GV [2] Krishnan a retired journalist turned blogger shares his opinion about the Shilpa Shetty-Richard Gere kissing episode and why the media may perceived the episode differently from Shilpa. Shilpa. He writes:

“Shilpa's outburst at the media is understandable. What she perhaps doesn't understand is that media, much of it anyway, isn't there to put things in a positive light, but to report them as they perceive it. Media has celebrity bias. Had Richard Gere done it with a plain Jane, HIV positive, picked out from a AIDS awareness campaign meeting, the photo would still have made the papers, but on an inside page. Media knows how not to over-react, Shilpa.”

Amrit [3] of Writing Cave is critical of some political parties and organizations and their reaction to the Gere-Shetty episode He writes:

“The Shiv Sainiks and other Hindu organizations are always a nuisance. These losers have nothing better to do in their lives, and like Islam, for them the Hindu sanskriti (culture, way of life) too is always under attack and needs to be protected sedulously. They have been burning the effigies of Shilpa Shetty. Although the secularists will jump at the opportunity and call it as “Hindu fundamentalism”, I simply term it as an annoyance and a law-and-order problem. These Shiv Sainiks should be arrested and put behind bars for a few years because otherwise they will keep finding one danger to their sanskriti or another.
In another such incident, an obscure Hindu organization called The Hindu Rashtriya Sena ransacked [3] the Star News office in Mumbai for covering an incident the Sena found objectionable. The main problem here is the languor our police force shows. Arresting these hooligans after they have done the damage only furthers their cause and they become heroes amidst their communities. They should be tackled with before they can do any harm to the society.
Talking of society, unless such activists are treated like the outcasts instead of the culture-protectors, nothing much can be expected to happen.”

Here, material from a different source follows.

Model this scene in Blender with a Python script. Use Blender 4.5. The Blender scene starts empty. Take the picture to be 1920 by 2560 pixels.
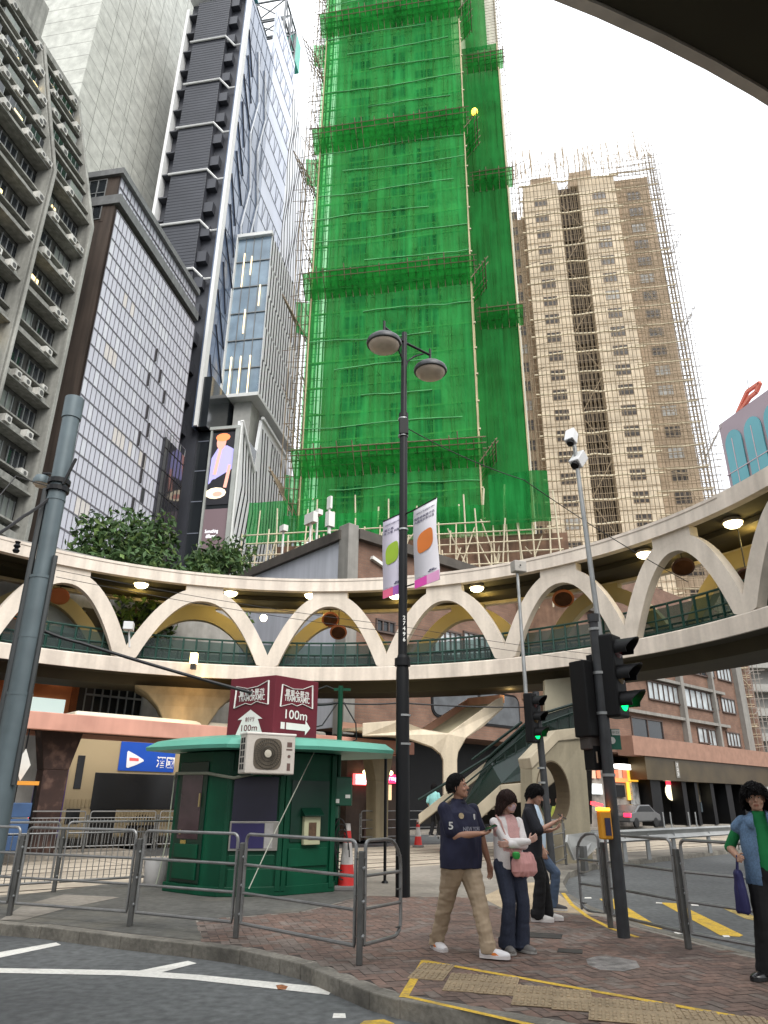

And as if mainstream media in India and abroad did not have a field day covering the Gere-Shetty episode, here in America Jon Stewart took a humorous swipe at the entire Shetty-Gere episode as I wrote in one of my post [3].

The second and dominant Bollywood news is the wedding of Aishwarya Rai and Abhishek Bachchan.   An American In Athens [4] has a pretty comprehensive post on the marriage of these two actors and writes:

You may be asking yourselves, “who are these people and why do I care?” Fair enough, they’re not Greek and have nothing to do with Greece, but Ab and Ash are the Indian equivalent of Pitt and Jolie, thus representing the union of two of the richest, most recognizable families in India…What makes this interesting is she is 33, two years his senior and marrying for the first time in a country where most women marry before they’re 20 or 25. Rai is also much more established and successful than her soon-to-be husband, who only rose to prominence in 2004.”

This wedding has been the talk of mainstream media, who appear to have ignored other big news stories in Bangalore writes The World As We Know It [5]. Apparently there is a public transport strike in Mumbai that has largely gone unnoticed by mainstream media and they write:

“Why can't they focus on the bigger picture? I mean where does the problem actually lie? Why do these strikes happen often? Isn't that what journalism is suppose to be?
We are really disappointed with the deteriorating standards of journalism.
The only news or rather ‘irrelevant stories’ they write about is the wedding of Bollywood actor
Abhishek [3] Bachchan and Aishwarya Rai. The news about their pre-wedding ceremonies, list of invitees etc is spread across several pages in a newspaper. What difference does it make to any of our lives? Have they done anything significant to deserve this kind of publicity?”

Farazan [6] Versey of Cross Connections also wonders about the mainstream media's obsession with the Abhishek Bachchan-Aishwarya Rai wedding. She writes about a TV reporter's attempt to gatecrash the wedding, and how other events in the city are slipping by unnoticed by mainstream media. Farazan writes:

“Where were these enthusiastic reporters when 700 hutments were demolished two days ago? I could not even find a report to post here. The only evidence I saw was a picture of the devastated site with a child carrying a fan from the debris.”